Wow, It's been a long time since I've written anything, I've been a bit distracted. Doing tours at the Phillips Collection undoubtedly enriches my thinking about art, but it takes an awful lot of time that I do not have. There was Margaret Bourke White, who I never liked-however I had fun with the tours-as the show only covered the first decade or so of her work, the information was audacious yet to the point. And I did not know about her being the first journalist in Russia (or the 'new' USSR in the late 20's ( trips in '29-'30 &'31, I think). Just goes to show that there is a six degrees of separation when it comes to research and celebrities too-look into something more that one or two layers and you'll find someway to apply it to yourself.
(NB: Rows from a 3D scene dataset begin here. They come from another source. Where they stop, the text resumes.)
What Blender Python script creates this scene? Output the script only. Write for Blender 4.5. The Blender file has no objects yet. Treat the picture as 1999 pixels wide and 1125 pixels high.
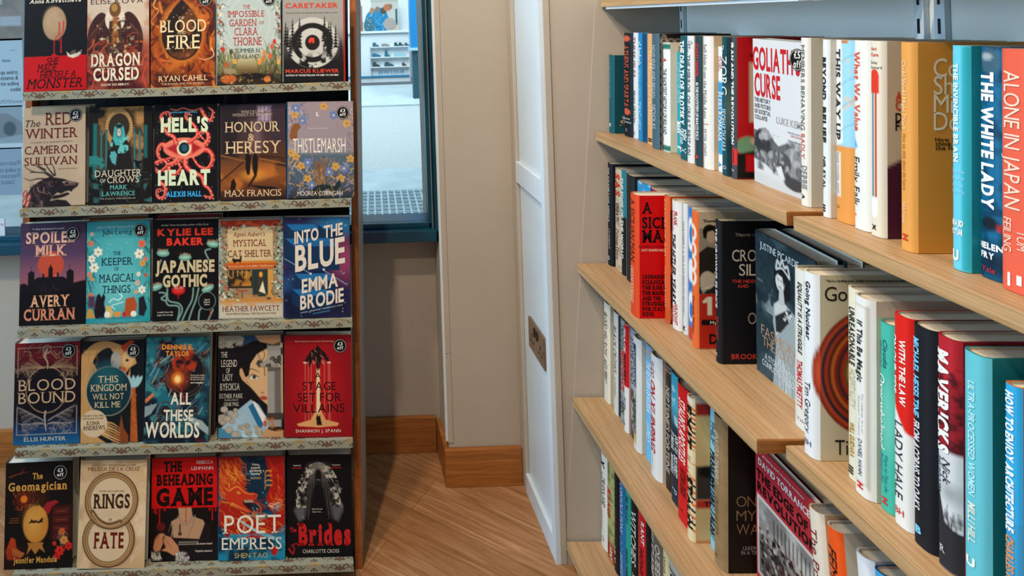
import bpy, math, random
import numpy as np
from mathutils import Matrix, Vector

# ------------------------------------------------------------------ camera, world, lights
F = 1250.0            # focal length in photo pixels (frame 1999 x 1125)
PX, PY, ROLL = 646.0, 41.0, 0.033   # principal point of the straightened photo, slight roll
CAM_H = 1.40
scn = bpy.context.scene
COL = scn.collection
cam_d = bpy.data.cameras.new('camera')
cam = bpy.data.objects.new('camera', cam_d)
COL.objects.link(cam)
scn.camera = cam
cam_d.sensor_width = 36.0
cam_d.lens = F * 36.0 / 1999.0
cam_d.shift_x = (999.5 - PX) / 1999.0
cam_d.shift_y = (PY - 562.5) / 1999.0
cam_d.clip_start = 0.02
_n = math.sqrt(1 + ROLL * ROLL)
cam.matrix_world = Matrix(((1 / _n, ROLL / _n, 0, 0), (0, 0, -1, 0), (-ROLL / _n, 1 / _n, 0, CAM_H), (0, 0, 0, 1)))
cam_d.dof.use_dof = True
cam_d.dof.focus_distance = 1.5
cam_d.dof.aperture_fstop = 26.0

world = bpy.data.worlds.new('overcast_sky')
scn.world = world
world.use_nodes = True
world.node_tree.nodes['Background'].inputs[0].default_value = (0.72, 0.86, 1.0, 1)
world.node_tree.nodes['Background'].inputs[1].default_value = 0.26
scn.view_settings.view_transform = 'Standard'
scn.view_settings.look = 'None'
scn.view_settings.gamma = 1.0
scn.view_settings.use_curve_mapping = False
scn.view_settings.exposure = 0.0


def lamp(name, kind, loc, target, energy, col, **kw):
    d = bpy.data.lights.new(name, kind)
    d.energy = energy
    d.color = col
    for k, v in kw.items():
        setattr(d, k, v)
    o = bpy.data.objects.new(name, d)
    COL.objects.link(o)
    o.location = loc
    o.rotation_euler = (Vector(target) - Vector(loc)).to_track_quat('-Z', 'Y').to_euler()
    return o


WARM = (1.0, 0.83, 0.64)
COOL = (0.46, 0.75, 1.0)
# ceiling spotlights over the aisle
lamp('ceiling_spot', 'SPOT', (-0.30, 0.62, 2.75), (0.70, 1.35, 0.7), 85, WARM, spot_size=1.45, spot_blend=0.5, shadow_soft_size=0.035)
lamp('ceiling_spot', 'SPOT', (-0.55, -0.25, 2.75), (0.80, 0.75, 0.7), 62, WARM, spot_size=1.35, spot_blend=0.5, shadow_soft_size=0.04)
lamp('ceiling_spot', 'SPOT', (-0.90, 0.28, 2.75), (-0.06, 1.70, 0.45), 118, WARM, spot_size=1.35, spot_blend=0.7, shadow_soft_size=0.09)
# daylight from the shop windows on the left
lamp('window_daylight', 'AREA', (-2.6, 0.9, 1.7), (0.7, 1.3, 1.1), 88, COOL, shape='RECTANGLE', size=1.6, size_y=1.8)
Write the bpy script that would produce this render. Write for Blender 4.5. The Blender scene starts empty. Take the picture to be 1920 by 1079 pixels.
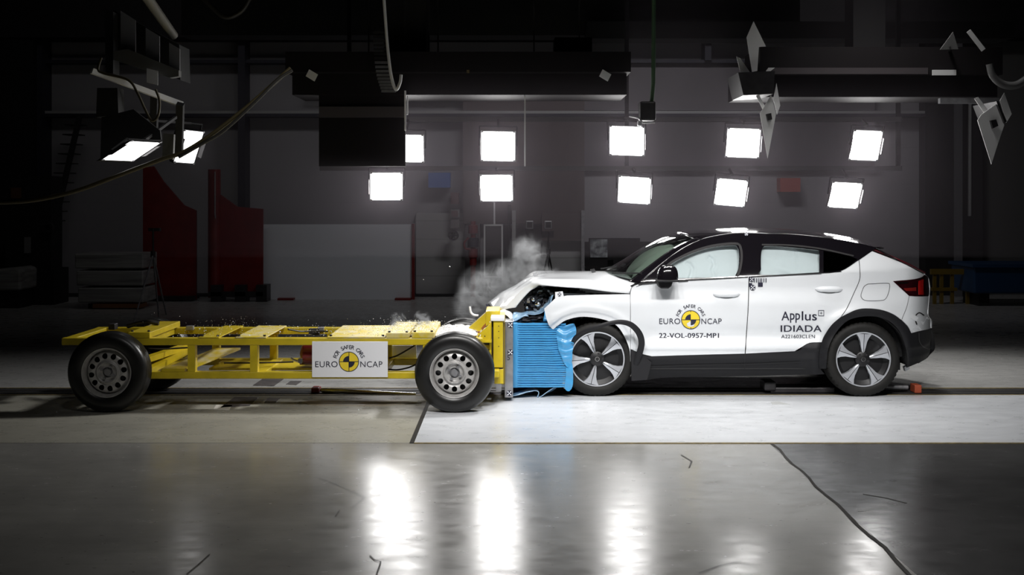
import bpy, bmesh, math, random
from mathutils import Vector, Matrix, noise as mnoise
random.seed(7)
PI = math.pi
SC = bpy.context.scene
COL = SC.collection

# ------------------------------------------------------------------ camera
H, YH, F = 1.87, 374.0, 2475.0          # eye height (m), horizon row, focal length in pixels of the 1920x1079 frame
cam_d = bpy.data.cameras.new('camera')
cam_d.sensor_width = 36.0
cam_d.lens = F * 36.0 / 1920.0
cam_d.shift_y = -(539.5 - YH) / 1920.0
cam_d.clip_start, cam_d.clip_end = 0.1, 200
cam = bpy.data.objects.new('camera', cam_d)
COL.objects.link(cam)
cam.location = (0, 0, H)
cam.rotation_euler = (PI/2, 0, 0)
SC.camera = cam

# ------------------------------------------------------------------ world, view
SC.view_settings.view_transform = 'Standard'
SC.view_settings.look = 'None'
SC.view_settings.gamma = 1.0
SC.view_settings.use_curve_mapping = False
SC.view_settings.exposure = 0.0
wd = bpy.data.worlds.new('hall_dark')
wd.use_nodes = True
wd.node_tree.nodes['Background'].inputs[0].default_value = (0.8, 0.85, 1.0, 1)
wd.node_tree.nodes['Background'].inputs[1].default_value = 0.0015
SC.world = wd

# ------------------------------------------------------------------ out-of-frame lamp arrays of the hall, and added fill lights
def area_light(name, loc, target, sx, sy, power, spread=110, col=(1, 0.98, 0.96)):
    l = bpy.data.lights.new(name, 'AREA')
    l.shape = 'RECTANGLE'; l.size = sx; l.size_y = sy
    l.energy = power; l.color = col; l.spread = math.radians(spread)
    o = bpy.data.objects.new(name, l)
    COL.objects.link(o)
    o.location = loc
    d = Vector(target) - Vector(loc)
    o.rotation_euler = d.to_track_quat('-Z', 'Y').to_euler()
    return o
# ceiling array over the impact point
for ax, ay, p in ((0.2, 11.9, 11), (1.4, 11.9, 11), (2.7, 11.9, 10), (0.8, 13.4, 12), (2.2, 13.4, 12)):
    area_light('overhead_light', (ax, ay, 5.6), (ax * 0.9 + 0.15, ay - 0.3, 0), 0.9, 0.5, p, 80)
area_light('overhead_light', (4.0, 14.6, 5.6), (4.3, 14.2, 0), 0.9, 0.5, 28, 80)  # added fill that brightens the floor behind the car
area_light('overhead_light', (1.3, 8.6, 5.6), (1.0, 8.0, 0), 0.9, 0.5, 32, 80)  # added fill that brightens the foreground floor
area_light('overhead_light', (2.6, 13.6, 5.2), (-2.3, 12.0, 0.3), 0.9, 0.5, 42, 60)
# bank on the camera side, mirror image of the one in view, tilted down so that its beam stops at the car
for ax, tx_, p in ((-1.5, -1.2, 5), (-0.5, -0.2, 21), (0.9, 1.2, 17), (2.0, 2.1, 18), (3.0, 3.0, 17)):
    area_light('camera_side_lamp_light', (ax, 7.0, 5.2), (tx_, 12.2, 0.3), 0.42, 0.36, p, 56)
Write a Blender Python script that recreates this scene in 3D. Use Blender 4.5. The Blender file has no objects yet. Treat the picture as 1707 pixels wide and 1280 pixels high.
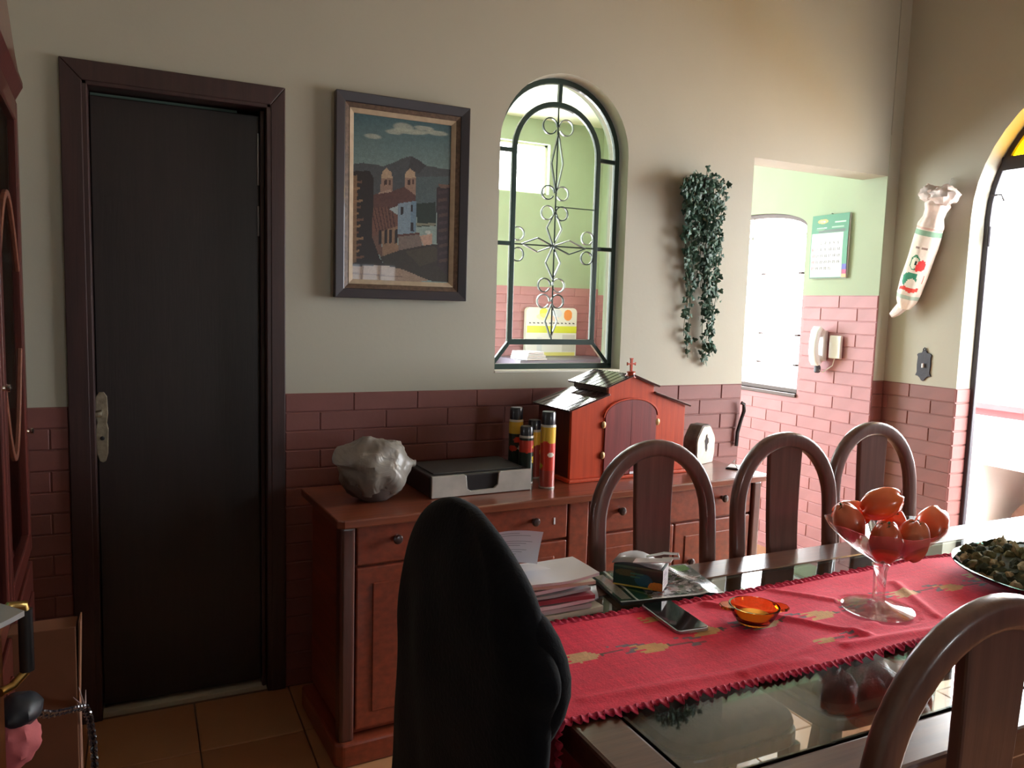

Now there is the Marsden Hartley show. Refreshing my reading on him is making me resent doing the tours, which I find funny. Talking about photographer exhibits or mishmash shows, things like 'Surrealist Still Lives of the Rich and Famous', has become second nature, easy to puke up the predigested on the tourist (though to toot my own horn a little, I often include subversive comments about conceptual art and it's modernist roots that occasionally get me in trouble with the tourists ) Now, when I have to talk about an exhibition on one specific painter, I start identifying and sympathizing with the artist and start resenting doing the tours BIG TIME. On a personal note I should teach, I really really really should. Doing this Hartley research has opened up new information about his early work done in Europe,and the Berlin work and the abstract portraits. Hartley was a "Big Eye" striving to observe his present-I've always liked his work and have now read quotes from his letters where he says things like he's got "No use for making his thoughts apparent in painting, but instead wants to show a true intuitive observing of the present." He loathes artists that are always explaining their work with theory and expect him too. He catches on early, from the 1913 trip to Paris and throughout his life, that there are a lot of artist's commodifiying their work. I can't help but think about the present state of affairs and the direction I am headed in exactly that-a-way, commodifying my skills, selling myself to sell my work-it's scary. I am going to have to create a thought puzzle about this, who are our contemporary Steigliz's & Hartley's
On a personal note when it comes to my work, I was reminded of all the PAINTINGS I've got laying around from back in the day, I've been moving away from them (the paintings) at semi-breakneck speed doing sculptures, finding quotes left and right from living artists about wanting to make 'things' that inspire other people to want to make things. It's all very stream of consciousness, not about money, very 'game-theory' economics, to win sometimes you don't destroy other people but protect and inspire them, even if it means you starve.
Of course in the a larger sense I am not going to starve and I wonder at these turn of the century artists who would go without food. In the contemporary U.S. I can't imagine starving, it's losing my health insurance that I live in fear of that keeps me tied to my pathetic job. I better stop writing now, I could whine about this more and I will.